しかし、登録がなくても発行された事実を証明する資料があれば、相手方に反論する事は出来ます。第一発行年月日の著作権登録はあった方がよいですが、なくても必ずしも相手方が正しいという事にはならないのです。

3.著作権登録してビジネスに活かそう!

著作物は創作と同時に自動的に著作者に権利が発生するので、創作物に一定の価値があればビジネスに活かす事が出来ます。著作権を上手に使って、ビジネスに活かす方法は色々あります。もっとも一般的なのは、権利を譲渡してその対価として一定の報酬を得ることです。

著作権を移転して対抗要件を備える

自分の創作物を買ってくれる人がいたら、著作権の移転の登録をするとよいでしょう。簡単な文章やイラストなども商品になる時代です。それらが二重に譲渡されると、どちらに権利があるのかわからなくなり問題になります。

このような時は著作権の移転の登録をしておくと登録名義人が著作権を持っていることになります。それほど高度な発明や創作でなければ沢山著作物を作る事が出来ます。多くの人に自分の作品を売ると、同時に複数の人に著作権が譲渡されてしまうことが起こりえます。
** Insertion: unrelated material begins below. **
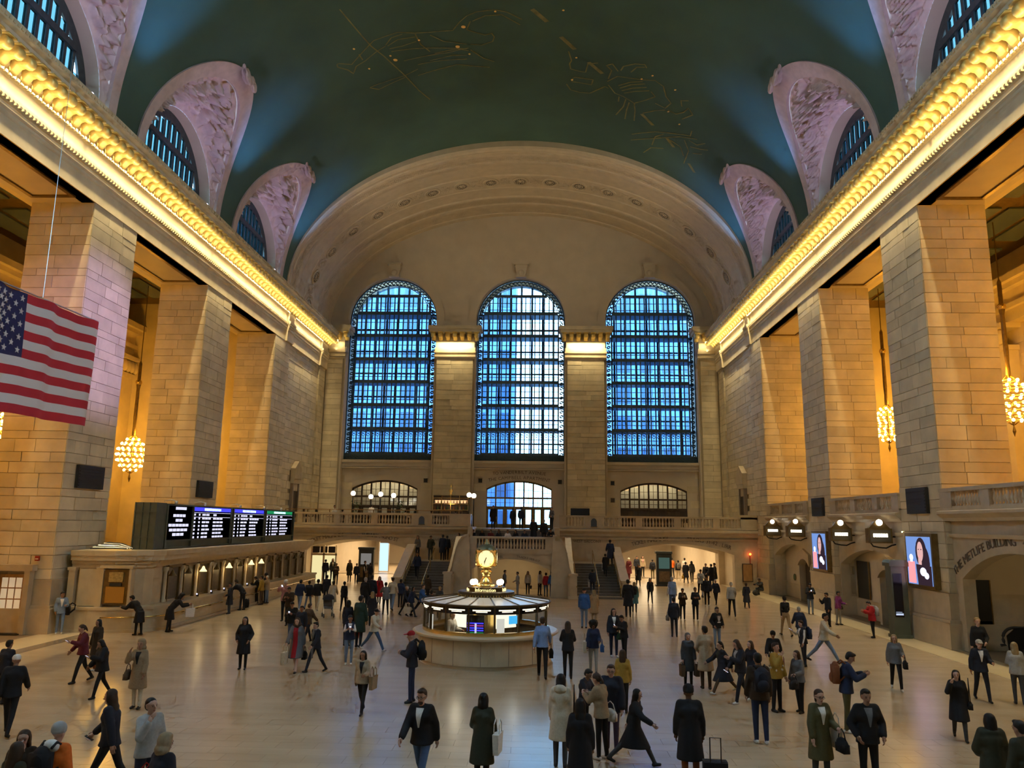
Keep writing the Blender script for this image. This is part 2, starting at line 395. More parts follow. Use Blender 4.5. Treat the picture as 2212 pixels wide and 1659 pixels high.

権利関係をはっきりさせる意味で著作権の移転の登録をしておくとトラブルの防止に役立つでしょう。

歌手には著作隣接権がある

著作隣接権というのは、例えば、ある楽曲が売れた時、作詞作曲をした人にその楽曲の著作権がありますが、その楽曲を持ち歌として歌った歌手にも一定の権利を保障して印税などをもらえるようにしたものです。

歌が売れる場合、曲の良さだけでなく歌手の歌唱力も大きな要素となります。法律はこのような著作隣接権を認めて一定の権利を与えています。

サービス産業は多くの人が関わって1つの作品を作っている場合がほとんどです。その作品に関わった人達は著作隣接権によって一定の報酬を得る権利があるのです。

文章や写真で自分のアイデアを守ろう!

写真やイラスト、音楽、絵画など、これらの作品は創作時はあまり価値が認められていない場合がありますが、ある時、突然人気がでて、商品として売れるようになるかもしれません。

そのような時、あらかじめ写真にとって公表しておくと、著作権を主張出来る場合があります。簡単な説明文も付けておけばより具体的に著作物として主張出来ます。もし第三者がその著作物を利用する場合、使用のための許可と使用料金が必要になります。

思想や感情の創作は著作権になるので、面白いと思ったアイデアは写真にとって、説明文も付けておけば後日なにかの役に立つかもしれません。

簡単なアイデアは著作権登録するのがお勧め

簡単なアイデアは高度な技術的創作としては認めてもらえないので特許権は取れないかもしれません。また、技術的に未熟なアイデアはそれほど大きな価値を生むことはないのでわざわざ特許権を取得する必要性はないかもしれません。

しかし簡単なアイデアは部分的には様々な商品開発の基礎になっている場合もあります。自由な発想から生まれた創作が何かの役に立つ事もあります。社会の何かに役立てるという気持ちで創作した物をネットなどで公表するだけでも、後日なんらかの価値を生んでくれるかもしれません。

「自分で創作した物には著作権がある」という事を知っているだけでも創作意欲が湧いて様々な事に役立つかもしれません。